Nay, say some astro-braniacs at the University of Edinburgh. There's a mathematical explanation for all of this. In fact, alien probes could have already swung through the Milky Way. They might even still be here.

But they'd have to be self-replicating vessels made from space dust and gas that exploit the gravitational fields of small stars to slingshot themselves across galaxies. Got that?

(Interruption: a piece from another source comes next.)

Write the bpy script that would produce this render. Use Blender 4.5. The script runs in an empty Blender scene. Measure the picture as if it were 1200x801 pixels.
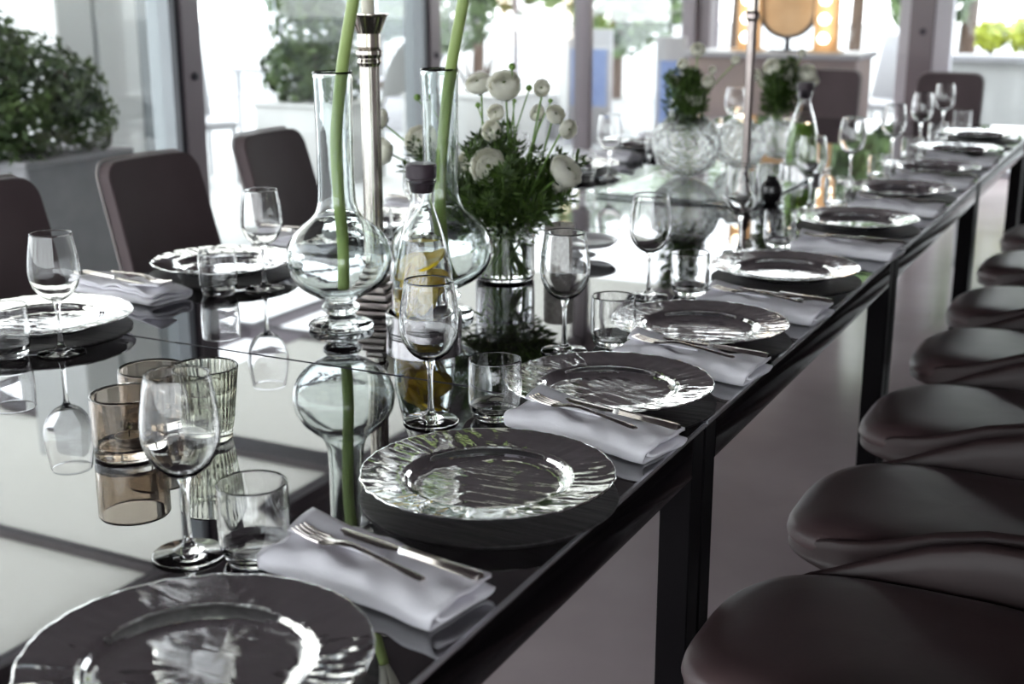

It's what Voyagers 1 and 2 did to pick up speed, but they notably lacked the ability to make copies of themselves out of stardust.

The researchers point out that "a single Voyager-like probe exploring the galaxy does so 100 times faster when carrying out these slingshots than when navigating purely by powered flight."

Now, take an entire fleet of probes like that, programmed with the ability to multiply like robotic space amoebas, and we're talking alien explorers that can comb the galaxies so quickly they might have breezed on by us before we existed. According to the paper, the probes could scour the entire Milky Way in 10 million years, ample time to have slid by before human civilization had sprung forth.

Or, as the astronomers say, "we conclude that a fleet of self-replicating probes can indeed explore the Galaxy in a sufficiently short time to warrant the existence of the Fermi Paradox."

In other words, it's entirely mathematically possible that aliens may be out there. Then again, if they are, they might have a terrifying fleet of self-replicating spaceships.